Even so, I could see why this book appealed to me so much as I reread it, even though aspects of the plot I’d forgotten filled up space that was occupied by my memory, even though the book slipped into some fairly clichéd criminal action, and what I wanted most to hear – that everything would be okay and that time would heal – was never specifically said. But it was there in the blowing of the French horn and the growing of that ordinary vegetable garden. There are implicit messages children take from books, too: that being occupied, having a project, learning new things and being stimulated by new people, can heal too. I think this is a skilfully executed story that manages to convey these insights, even to a child, without ever clumsily saying them.

Another thing, too, is the book’s depiction of childhood, which is so different to the childhood of children now. The children in this book learn musical instruments, read, make a garden, sell their wares at the local market, explore, play tennis and hang out with friends. Many modern books tend to reflect the known world that children experience back at them. If you would like your child to experience a novel from a world before personal computers, this might also be an appealing aspect.
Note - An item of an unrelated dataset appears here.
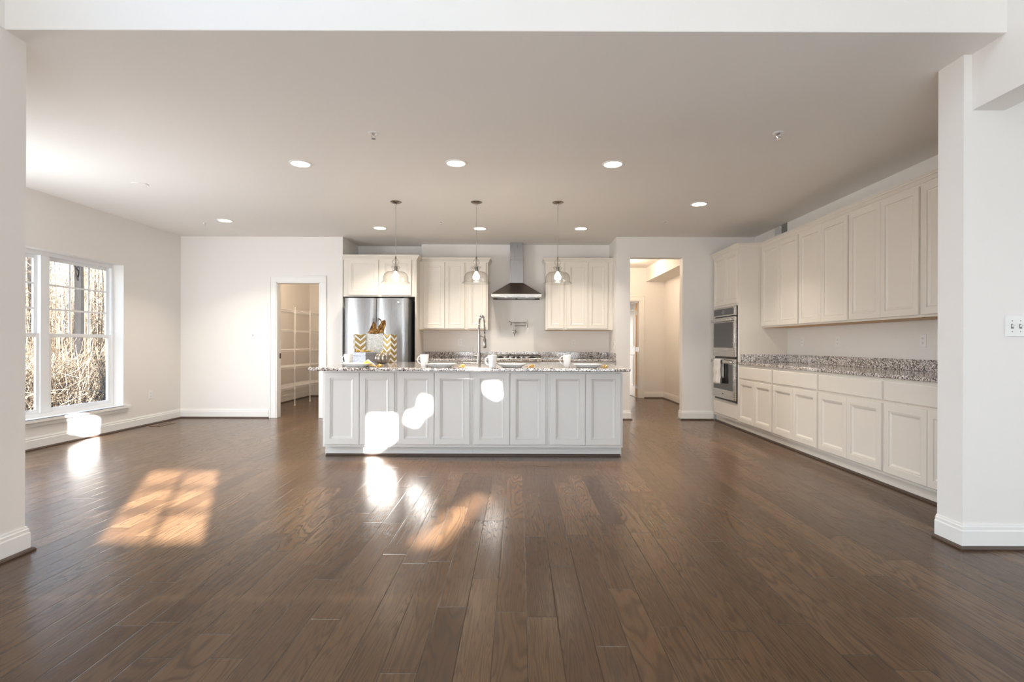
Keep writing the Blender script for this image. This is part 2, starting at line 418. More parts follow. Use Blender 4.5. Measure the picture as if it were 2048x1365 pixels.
# ------------------------------------------------------------------ floor, ceilings, walls
structure(MB().box(-5.4, 6.7, -2.4, 14.3, -0.12, 0.0).build('floor', FLOOR))
structure(MB().box(-5.32, 3.75, 2.742, 11.6, ZC, ZC + 0.12).build('ceiling', CEIL))
structure(MB().box(-3.0, 6.7, -2.4, 2.96, ZG, ZG + 0.12).build('ceiling_living', CEIL))
structure(MB().box(2.70, 6.7, -0.6, 2.95, ZC, ZC + 0.1).build('ceiling_side', CEIL))
yz = lambda x0: (lambda u, v, t: (x0 + t, u, v))
xz = lambda y0: (lambda u, v, t: (u, y0 + t, v))
rect = lambda u0, u1, v0, v1: [(u0, v0), (u1, v0), (u1, v1), (u0, v1)]
WY0, WY1, WZ0, WZ1 = 4.86, 6.87, 0.315, 2.14     # kitchen window opening
structure(MB().poly_slab(rect(2.66, 8.15, 0, ZC), [rect(WY0, WY1, WZ0, WZ1), rect(3.08, 4.64, 0.14, 2.10)], yz(XL), 0, -0.20).build('wall_left', WALL))  # second opening added for the unseen patio door
structure(MB().poly_slab(rect(-5.32, -2.66, 0, ZC), [rect(-3.49, -3.18, 1.05, 1.36)], xz(2.66), 0, 0.20).build('wall_front_left', WALL))  # opening added to let the sun reach the left kitchen wall
structure(MB().poly_slab(rect(-2.2, 2.66, 0, ZG), [rect(-0.9, 1.9, 3.3, 5.1), rect(0.9, 2.1, 1.3, 2.0)], yz(-2.66), 0, -0.20).build('wall_left_living', WALL))  # openings added for the upper fill and the sun on the kitchen wall
PX0, PX1, PZ = -3.67, -3.01, 2.06                # pantry opening
structure(MB().poly_slab([(-5.12, 0), (PX0, 0), (PX0, PZ), (PX1, PZ), (PX1, 0), (-2.667, 0), (-2.667, ZC), (-5.12, ZC)], [], xz(YL), 0, 0.12).build('wall_back_left', WALL))
structure(MB().box(-2.787, -2.667, YL + 0.12, 8.92, 0, ZC).build('wall_alcove_left', WALL))
structure(MB().box(-2.667, -1.58, YA, 8.92, 0, ZC).build('wall_alcove_back', WALL))
structure(MB().box(-1.58, 1.60, YB, 8.92, 0, ZC).build('wall_back', WALL))
structure(MB().box(1.47, 1.60, YR + 0.15, YB, 0, ZC).build('wall_back_return', WALL))
HX0, HX1, HZ = 1.677, 2.466, 2.44                # hall opening
structure(MB().poly_slab([(1.47, 0), (HX0, 0), (HX0, HZ), (HX1, HZ), (HX1, 0), (3.75, 0), (3.75, ZC), (1.47, ZC)], [], xz(YR), 0, 0.15).build('wall_back_right', WALL))
structure(MB().box(XR, 3.75, 3.13, YR, 0, ZC).build('wall_right', WALL))
structure(MB().box(2.475, 6.6, 2.95, 3.13, 0, ZC).build('wall_right_partition', WALL))
structure(MB().box(2.52, 2.70, -0.15, 2.95, 2.44, ZG).build('wall_right_beam', WALL))
structure(MB().box(-2.66, 2.70, 2.74, 2.95, ZC + 0.002, ZG).build('wall_header', WALL))
structure(MB().box(-2.86, -2.66, 2.66, 2.95, ZC + 0.002, ZG).build('wall_left_upper', WALL))
structure(MB().box(6.5, 6.7, -2.2, 2.95, 0, ZG).build('wall_far_right', WALL))
# rear wall of the living room: added glazing in the sun blocker's shade, and openings shaped to throw the sun patches
holes = [rect(-2.25, 2.15, 0.12, 1.46),
         rect(0.27, 0.89, 1.565, 2.085),
         rect(-1.04, -0.60, 2.48, 2.92),
         [(2.41, 2.30), (2.61, 2.44), (2.61, 2.675), (2.335, 2.675), (2.335, 2.30)],
         [(2.70, 2.60), (2.82, 2.56), (2.90, 2.68), (2.96, 2.70), (2.96, 2.84), (2.86, 2.88), (2.83, 2.72), (2.72, 2.70)],
         [(3.505, 2.90), (3.60, 2.84), (3.665, 2.86), (3.645, 3.0), (3.48, 2.995)],
         rect(3.24, 3.42, 3.07, 3.17),
         [(1.98, 1.54), (2.20, 1.56), (2.62, 1.72), (2.98, 1.87), (2.88, 1.87), (2.48, 1.73)]]
structure(MB().poly_slab(rect(-2.86, 6.7, 0, ZG), holes, xz(REAR), 0, -0.06).build('wall_rear', WALL))
g = MB()
for k in (1, 2): g.box(0.27, 0.89, REAR - 0.035, REAR - 0.015, 1.565 + 0.173 * k - 0.011, 1.565 + 0.173 * k + 0.011)
g.box(0.57, 0.592, REAR - 0.035, REAR - 0.015, 1.565, 2.085)
structure(g.build('window_3', VINYL))
# pantry
structure(MB().box(-4.62, -4.50, YL + 0.12, 11.4, 0, ZC).build('wall_pantry_left', WALL))
structure(MB().box(-4.62, -2.80, 11.4, 11.52, 0, ZC).build('wall_pantry_back', WALL))
structure(MB().box(-2.91, -2.80, YL + 0.12, 11.4, 0, ZC).build('wall_pantry_right', WALL))
# hall and the room beyond it
DX0, DX1, DZ = 1.78, 2.556, 2.06
structure(MB().poly_slab([(1.3, 0), (DX0, 0), (DX0, DZ), (DX1, DZ), (DX1, 0), (3.2, 0), (3.2, ZC), (1.3, ZC)], [], xz(11.2), 0, 0.12).build('wall_hall_back', WALL))
structure(MB().box(3.07, 3.20, YR + 0.15, 11.2, 0, ZC).build('wall_hall_right', WALL))
structure(MB().box(1.30, 1.42, 8.92, 11.2, 0, ZC).build('wall_hall_left', WALL))
structure(MB().box(2.69, 3.07, YR + 0.15, 11.2, 2.46, ZC).build('ceiling_soffit', WALL))
structure(MB().box(0.4, 3.75, 11.6, 14.2, ZC, ZC + 0.1).build('ceiling_beyond', CEIL))
structure(MB().poly_slab(rect(0.4, 3.75, 0, ZC), [rect(0.9, 2.0, 1.2, 1.9)], xz(14.0), 0, 0.15).build('wall_beyond_back', WALL))
structure(MB().box(3.6, 3.75, 11.32, 14.0, 0, ZC).build('wall_beyond_right', WALL))
structure(MB().box(0.4, 0.55, 11.32, 14.0, 0, ZC).build('wall_beyond_left', WALL))

# ------------------------------------------------------------------ baseboards and dark shoe moulding
BASE = [(0, 0), (0.016, 0), (0.016, 0.100), (0.012, 0.107), (0.012, 0.122), (0.008, 0.126), (0.006, 0.137), (0, 0.137)]
SHP = [(0, 0.0005), (0.017, 0.0005), (0.017, 0.008), (0.012, 0.016), (0.004, 0.020), (0, 0.020)]
tn = [0]
def baseboard(side_name, path, side, z0=0.0):
    structure(MB().sweep(path, BASE, side).build('baseboard_' + side_name, TRIM))
    d = 0.016
    P = [Vector(p) for p in path]; off = []
    for k in range(len(P)):
        ns = []
        if k > 0: q = (P[k] - P[k - 1]).normalized(); ns.append(Vector((-q.y, q.x)) * side)
        if k < len(P) - 1: q = (P[k + 1] - P[k]).normalized(); ns.append(Vector((-q.y, q.x)) * side)
        m = ns[0] if len(ns) == 1 else (ns[0] + ns[1]) / (1 + ns[0].dot(ns[1]))
        off.append(P[k] + m * d)
    shoe(off, side)
def shoe(path, side):
    tn[0] += 1
    structure(MB().sweep(path, SHP, side).build('trim_%d' % tn[0], SHOE))
baseboard('left', [(PX0 - 0.105, YL), (XL, YL), (XL, 2.86), (-2.66, 2.86), (-2.66, REAR)], 1)
baseboard('back_left', [(-2.667, YL), (PX1 + 0.105, YL)], 1)
baseboard('back_right', [(2.93, YR), (HX1, YR), (HX1, YR + 0.15)], 1)
baseboard('back_middle', [(HX0, YR + 0.15), (HX0, YR), (1.472, YR)], 1)
baseboard('right', [(6.5, 2.95), (2.475, 2.95), (2.475, 3.13)], 1)
baseboard('hall', [(3.07, YR + 0.15), (3.07, 11.2), (DX1 + 0.10, 11.2)], 1)
baseboard('pantry', [(-2.91, 11.4), (-4.50, 11.4), (-4.50, YL + 0.12)], 1)

# ------------------------------------------------------------------ casings
CAS = 0.100
def casing(name, x0, x1, z, y, latch=False):
    t = group_empty(name, (x0, y, 0))
    b = MB()
    for (a, c) in ((x0 - CAS, x0), (x1, x1 + CAS)):
        b.box(a, c, y - 0.014, y, 0.002, z); 
    b.box(x0 - CAS, x1 + CAS, y - 0.014, y, z, z + CAS)
    b.box(x0 - CAS, x0 - CAS + 0.022, y - 0.022, y - 0.014, 0.002, z + CAS); b.box(x1 + CAS - 0.022, x1 + CAS, y - 0.022, y - 0.014, 0.002, z + CAS)
    b.box(x0 - CAS + 0.022, x1 + CAS - 0.022, y - 0.022, y - 0.014, z + CAS - 0.022, z + CAS)
    b.build('casing', TRIM, t, at=(x0, y, 0), bev=0.003)
    return t
tn[0] += 1
t = casing('trim_%d' % tn[0], PX0, PX1, PZ, YL)
j = MB().box(PX0 - 0.002, PX0 + 0.014, YL - 0.005, YL + 0.125, 0.002, PZ); j.box(PX1 - 0.014, PX1 + 0.002, YL - 0.005, YL + 0.125, 0.002, PZ)
j.box(PX0, PX1, YL - 0.005, YL + 0.125, PZ - 0.014, PZ + 0.002)
j.build('jamb', TRIM, t, at=(PX0, YL, 0))
MB().box(PX0 + 0.012, PX0 + 0.018, YL + 0.08, YL + 0.115, 0.90, 0.98).build('strike_plate', DARK, t, at=(PX0, YL, 0))
tn[0] += 1
t = casing('trim_%d' % tn[0], DX0, DX1, DZ, 11.2)
j = MB().box(DX1 - 0.014, DX1 + 0.002, 11.195, 11.325, 0.002, DZ); j.box(DX0 - 0.002, DX0 + 0.014, 11.195, 11.325, 0.002, DZ); j.box(DX0, DX1, 11.195, 11.325, DZ - 0.014, DZ + 0.002)
j.build('jamb', TRIM, t, at=(DX0, 11.2, 0))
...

If you’re interested in this book, you are unlikely to find it in any bookstore. The copy I bought was published in 1970 and it originally came from a Middle School library in Massachusetts. You will have to buy it online if you’re interested, or find an old copy in a library. Luckily, the copies I’ve seen available online are not expensive.

I really enjoyed reading this again. It still appeals to the child in me.